On view, through October 5, 2013, the landmark exhibition “Herod the Great: The King’s Final Journey” will present approximately 250 archaeological finds from the king’s recently discovered tomb at Herodium, as well as from Jericho and related sites. They shed anew light on the political, architectural, and aesthetic impact of Herod’s reign from 37 to 4 BCE.

Among the objects on view—all of which have undergone extensive restoration—will be three sarcophagi from Herod’s tomb and restored frescoes from Herodium, his private bath from the palace at Cypros; never-before-seen carved stone elements from the Temple Mount; and an imperial marble basin thought to be a gift from Augustus.

Lionized as “the greatest builder in human history,” King Herod was also demonized for his uncertain ethnic and religious pedigree, controversial political alliances, the execution of his wife and three of his children, and—according to the Christian Bible—the “Massacre of the Innocents” in Bethlehem.
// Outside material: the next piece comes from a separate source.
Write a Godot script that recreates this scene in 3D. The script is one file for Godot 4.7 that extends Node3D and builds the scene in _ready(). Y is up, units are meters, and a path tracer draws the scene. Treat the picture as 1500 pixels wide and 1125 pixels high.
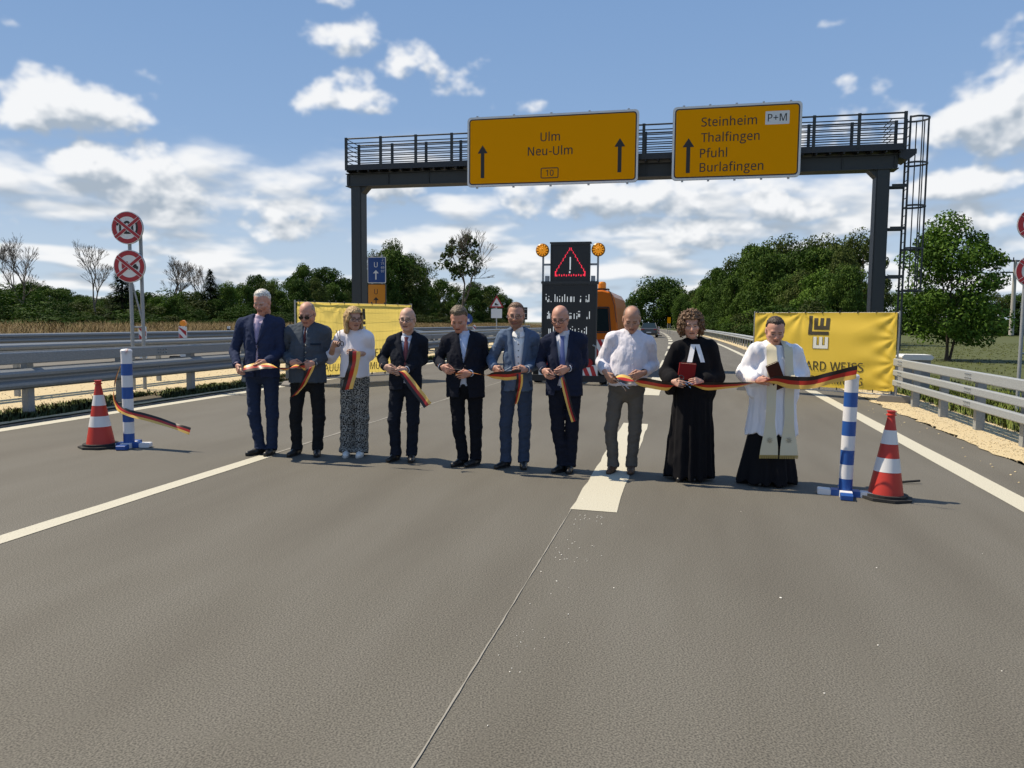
extends Node3D
# A newly built road is opened: ten people cut a ribbon below a sign gantry.

const YAW := 0.2216568        # the road runs 12.7 degrees to the right of the camera's heading
const CROSS := 0.013          # crossfall of the carriageway
var RN := Vector3(cos(YAW), 0, sin(YAW))     # across the road, to the right
var RD := Vector3(sin(YAW), 0, -cos(YAW))    # along the road
var RB := Basis(RN, Vector3.UP, -RD)
var rng := RandomNumberGenerator.new()
var mats := {}
var used := {}

# ---------------------------------------------------------------- mesh building
class MB:
	var v := PackedVector3Array()
	var n := PackedVector3Array()
	var c := PackedColorArray()
	var t := PackedVector2Array()
	var i := PackedInt32Array()
	var col := Color.WHITE
	var xf := Transform3D()
	func pt(p: Vector3, nn: Vector3, uv := Vector2.ZERO) -> int:
		v.append(xf * p)
		n.append((xf.basis * nn).normalized())
		c.append(col)
		t.append(uv)
		return v.size() - 1
	func tri3(a: int, b: int, d: int) -> void:      # counter-clockwise seen from outside
		i.append(a); i.append(d); i.append(b)
	func quad(a: Vector3, b: Vector3, d: Vector3, e: Vector3) -> void:
		var nn := (b - a).cross(e - a)
		if nn.length_squared() < 1e-14:
			nn = (d - a).cross(e - a)
		var k := pt(a, nn, Vector2(0, 0))
		pt(b, nn, Vector2(1, 0)); pt(d, nn, Vector2(1, 1)); pt(e, nn, Vector2(0, 1))
		tri3(k, k + 1, k + 2); tri3(k, k + 2, k + 3)
	func tri(a: Vector3, b: Vector3, d: Vector3) -> void:
		var nn := (b - a).cross(d - a)
		var k := pt(a, nn); pt(b, nn); pt(d, nn)
		tri3(k, k + 1, k + 2)
	func box(ct: Vector3, s: Vector3, b := Basis()) -> void:
		var x := b * Vector3(s.x / 2, 0, 0)
		var y := b * Vector3(0, s.y / 2, 0)
		var z := b * Vector3(0, 0, s.z / 2)
		quad(ct - x - y + z, ct + x - y + z, ct + x + y + z, ct - x + y + z)
		quad(ct + x - y - z, ct - x - y - z, ct - x + y - z, ct + x + y - z)
		quad(ct + x - y + z, ct + x - y - z, ct + x + y - z, ct + x + y + z)
		quad(ct - x - y - z, ct - x - y + z, ct - x + y + z, ct - x + y - z)
		quad(ct - x + y + z, ct + x + y + z, ct + x + y - z, ct - x + y - z)
		quad(ct - x - y - z, ct + x - y - z, ct + x - y + z, ct - x - y + z)
	func cbox(ct: Vector3, s: Vector3, r: float, b := Basis()) -> void:      # a box with chamfered upright and level edges (outline chamfered, extruded in z, bevelled)
		var w := s.x / 2
		var h := s.y / 2
		var p := PackedVector2Array([Vector2(-w + r, -h), Vector2(w - r, -h), Vector2(w, -h + r), Vector2(w, h - r), Vector2(w - r, h), Vector2(-w + r, h), Vector2(-w, h - r), Vector2(-w, -h + r)])
		var keep := xf
		xf = xf * Transform3D(b, ct)
		prism(p, -s.z / 2, s.z / 2)
		xf = keep
	func tube(a: Vector3, b: Vector3, ra: float, rb := -1.0, k := 10, caps := true) -> void:
		if rb < 0.0: rb = ra
		var d := (b - a).normalized()
		var x := d.cross(Vector3.UP if absf(d.y) < 0.9 else Vector3.RIGHT).normalized()
		var y := d.cross(x)
		var s := v.size()
		for q in k + 1:
			var g := TAU * q / k
			var o := x * cos(g) + y * sin(g)
			pt(a + o * ra, o, Vector2(float(q) / k, 0)); pt(b + o * rb, o, Vector2(float(q) / k, 1))
		for q in k:
			var e := s + q * 2
			tri3(e, e + 2, e + 3); tri3(e, e + 3, e + 1)
		if caps:
			for side in 2:
				var ce := b if side else a
				var rr := rb if side else ra
				var nn := d if side else -d
				var m := pt(ce, nn)
				for q in k + 1:
					var g := TAU * q / k
					pt(ce + (x * cos(g) + y * sin(g)) * rr, nn)
				for q in k:
					if side: tri3(m, m + 1 + q, m + 2 + q)
					else: tri3(m, m + 2 + q, m + 1 + q)
	func path(pts: Array, r: float, k := 6, r1 := -1.0) -> void:
		for q in pts.size() - 1:
			var f0 := float(q) / (pts.size() - 1)
			var f1 := float(q + 1) / (pts.size() - 1)
			var e := r if r1 < 0.0 else r1
			tube(pts[q], pts[q + 1], lerpf(r, e, f0), lerpf(r, e, f1), k, q == 0 or q == pts.size() - 2)
	func prism(p: PackedVector2Array, z0: float, z1: float) -> void:          # outline in x, y, extruded from z0 to z1
		if Geometry2D.is_polygon_clockwise(p):
			p.reverse()
		var tr := Geometry2D.triangulate_polygon(p)
		for side in 2:
			var z := z1 if side else z0
			var nn := Vector3(0, 0, 1 if side else -1)
			var s := v.size()
			for q in p: pt(Vector3(q.x, q.y, z), nn, q)
			for q in range(0, tr.size(), 3):
				var a := p[tr[q]]; var b := p[tr[q + 1]]; var d := p[tr[q + 2]]
				var ccw := (b - a).cross(d - a) > 0
				if ccw == (side == 1): tri3(s + tr[q], s + tr[q + 1], s + tr[q + 2])
				else: tri3(s + tr[q], s + tr[q + 2], s + tr[q + 1])
		for q in p.size():
			var a := p[q]
			var b := p[(q + 1) % p.size()]
			quad(Vector3(a.x, a.y, z0), Vector3(b.x, b.y, z0), Vector3(b.x, b.y, z1), Vector3(a.x, a.y, z1))
	func lathe(p: Array, k := 24) -> void:               # [radius, height] pairs round y, smooth along the profile between repeated points
		for q in p.size() - 1:
			var a: Vector2 = p[q]
			var b: Vector2 = p[q + 1]
			if a.is_equal_approx(b): continue
			var e := (b - a).normalized()
			var s := v.size()
			for w in k + 1:
				var g := TAU * w / k
				var o := Vector3(cos(g), 0, sin(g))
				var nn := o * e.y - Vector3(0, e.x, 0)
				pt(o * a.x + Vector3(0, a.y, 0), nn); pt(o * b.x + Vector3(0, b.y, 0), nn)
			for w in k:
				var f := s + w * 2
				tri3(f, f + 3, f + 2); tri3(f, f + 1, f + 3)
	func ball(ct: Vector3, r: Vector3, k := 12) -> void:
		var s := v.size()
		var m := k / 2
		for a in m + 1:
			for b in k + 1:
				var th := PI * a / m
				var ph := TAU * b / k
				var o := Vector3(sin(th) * cos(ph), cos(th), sin(th) * sin(ph))
				pt(ct + o * r, o / r)
		for a in m:
			for b in k:
				var f := s + a * (k + 1) + b
				tri3(f, f + 1, f + k + 2); tri3(f, f + k + 2, f + k + 1)
	func sheet(rows: Array) -> void:                      # rows of points joined to a smooth sheet
		var s := v.size()
		var w: int = rows[0].size()
		for a in rows.size():
			for b in w:
				var du: Vector3 = rows[a][mini(b + 1, w - 1)] - rows[a][maxi(b - 1, 0)]
				var dv: Vector3 = rows[mini(a + 1, rows.size() - 1)][b] - rows[maxi(a - 1, 0)][b]
				pt(rows[a][b], du.cross(dv), Vector2(float(b) / (w - 1), float(a) / (rows.size() - 1)))
		for a in rows.size() - 1:
			for b in w - 1:
				var f := s + a * w + b
				tri3(f, f + 1, f + w + 1); tri3(f, f + w + 1, f + w)
	func mesh(m: Material) -> ArrayMesh:
		var arr := []
		arr.resize(Mesh.ARRAY_MAX)
		arr[Mesh.ARRAY_VERTEX] = v
		arr[Mesh.ARRAY_NORMAL] = n
		arr[Mesh.ARRAY_COLOR] = c
		arr[Mesh.ARRAY_TEX_UV] = t
		arr[Mesh.ARRAY_TEX_UV2] = t
		arr[Mesh.ARRAY_INDEX] = i
		var me := ArrayMesh.new()
		me.add_surface_from_arrays(Mesh.PRIMITIVE_TRIANGLES, arr)
		me.surface_set_material(0, m)
		return me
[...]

King Herod is known for his large-scale building projects, which required enormous resources and transformed the landscape of the Land of Israel. He built elaborate palaces, fortresses, public buildings, pagan temples, and cities which reflect the integration of local building traditions and materials with Roman technology and style. Herod’s extensive building activities is illustrated in the exhibition through architectural elements and archaeological fragments from several Herodian sites, including Jerusalem, Jericho, Cypros, and Herodium.

According to Rabbi Ken Spiro, the most ambitious of Herod’s projects was the re-building of the Temple, which was almost certainly an attempt to gain popularity among his subjects who, he knew, held him in contempt and also to make amends for his cruelty toward the rabbis.

It took 10,000 men ten years just to build the retaining walls around the Temple Mount. The Western Wall is merely part of that 500-meter-long retaining wall that was designed to hold a huge man-made platform that could accommodate twenty four football fields. When it was completed, it was the world’s largest functioning religious site and until today it remains the largest man-made platform in the world.

“Herod the Great: The King’s Final Journey” seeks to provide a better understanding of this ancient figure through the monumental architecture he created and the art and objects with which he surrounded himself. The exhibition will examine Herod’s remarkable building projects, complex diplomatic relations with the Roman emperors and nobility, and, finally, the dramatic funeral procession from Jericho to the mausoleum he constructed for himself in Herodium.